Elizabeth Barton said...

didn't have a chance to check the blog for a few days and am thrilled with all the comments!! it's especially good to have differing views. I know what you al mean about traditional quilts and traditional quilt judges, but maybe it's time they did begin to accept art quilts as quilts too!! And I think it's good for traditional quilters to see that they can do other things with this medium - other than following published patterns, they may not like them, but - well - you know the name of the Award!!!

Leigh Wheeler said...

A couple people have posted similar ideas, but I'll take a shot at it. Art goes in a gallery or similar. A quilt show is not where fiber art belongs. The artist may have started as a quilter, but has ended up as an artist expressing ideas that happen to be in fiber.

At the risk of sounding really snobby, the people who go to quilt shows mostly aren't art people. They have no background or interest in appreciating art. The go see a few paintings in a museum on vacation, and they buy Thomas Kinkade prints because they match the sofa. They want pretty. They don't want to be made to think or feel uncomfortable. Judges jury in the pieces that will make their shows monetarily successful. Occasionally they throw in something to get everyone to argue (good publicity).

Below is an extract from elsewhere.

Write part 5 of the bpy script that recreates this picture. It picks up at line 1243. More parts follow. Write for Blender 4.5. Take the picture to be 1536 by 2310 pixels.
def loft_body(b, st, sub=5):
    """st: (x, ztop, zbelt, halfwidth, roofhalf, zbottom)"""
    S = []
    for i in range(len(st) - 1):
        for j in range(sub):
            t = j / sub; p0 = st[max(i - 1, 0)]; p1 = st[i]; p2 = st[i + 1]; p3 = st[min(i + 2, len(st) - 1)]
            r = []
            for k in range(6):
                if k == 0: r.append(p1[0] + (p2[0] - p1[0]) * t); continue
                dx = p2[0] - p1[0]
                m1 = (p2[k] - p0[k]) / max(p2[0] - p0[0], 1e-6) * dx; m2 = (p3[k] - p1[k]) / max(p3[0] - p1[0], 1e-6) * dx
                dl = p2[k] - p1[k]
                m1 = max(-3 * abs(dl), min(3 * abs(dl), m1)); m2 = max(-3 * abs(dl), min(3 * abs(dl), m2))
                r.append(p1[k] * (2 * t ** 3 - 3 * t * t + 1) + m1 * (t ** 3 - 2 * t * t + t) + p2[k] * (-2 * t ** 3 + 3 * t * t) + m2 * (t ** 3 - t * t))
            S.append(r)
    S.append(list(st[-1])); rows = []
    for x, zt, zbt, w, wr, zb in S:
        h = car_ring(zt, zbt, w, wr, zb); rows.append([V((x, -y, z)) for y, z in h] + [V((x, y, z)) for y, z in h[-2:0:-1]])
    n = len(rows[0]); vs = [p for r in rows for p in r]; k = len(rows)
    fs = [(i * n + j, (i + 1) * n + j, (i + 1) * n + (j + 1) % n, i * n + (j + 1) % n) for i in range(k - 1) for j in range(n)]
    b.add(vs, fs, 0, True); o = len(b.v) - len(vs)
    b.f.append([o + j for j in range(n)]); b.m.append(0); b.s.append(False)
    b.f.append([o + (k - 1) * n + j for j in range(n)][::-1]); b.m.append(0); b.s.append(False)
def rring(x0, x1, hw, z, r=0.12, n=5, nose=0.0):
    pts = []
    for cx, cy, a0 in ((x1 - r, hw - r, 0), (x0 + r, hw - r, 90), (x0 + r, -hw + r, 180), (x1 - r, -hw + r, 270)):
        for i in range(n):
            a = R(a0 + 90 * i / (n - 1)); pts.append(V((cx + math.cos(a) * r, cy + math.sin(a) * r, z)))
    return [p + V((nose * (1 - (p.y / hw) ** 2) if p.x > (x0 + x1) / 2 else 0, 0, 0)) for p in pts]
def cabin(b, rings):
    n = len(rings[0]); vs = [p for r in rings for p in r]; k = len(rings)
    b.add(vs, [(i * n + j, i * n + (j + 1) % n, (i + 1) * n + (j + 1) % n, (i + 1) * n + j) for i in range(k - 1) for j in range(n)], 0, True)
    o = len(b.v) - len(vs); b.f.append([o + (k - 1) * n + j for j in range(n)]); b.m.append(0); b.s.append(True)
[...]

Someday I hope to go to some of the really big quilt shows, so I'm basing my experience on the more local ones, and guild member responses to the more arty things. Also, I just don't see a lot of originality that isn't driven by the 'technique of the moment', or geared toward sales of a new round of must-have notions/supplies/classes/kits, or a new magazine article/book. I know that monetizing everything pays the bills, but it sucks the soul out of the art.

Elizabeth Barton said...

you are so right, Leigh - monetizing "sucks the soul" out of so many things - look at tv for example!!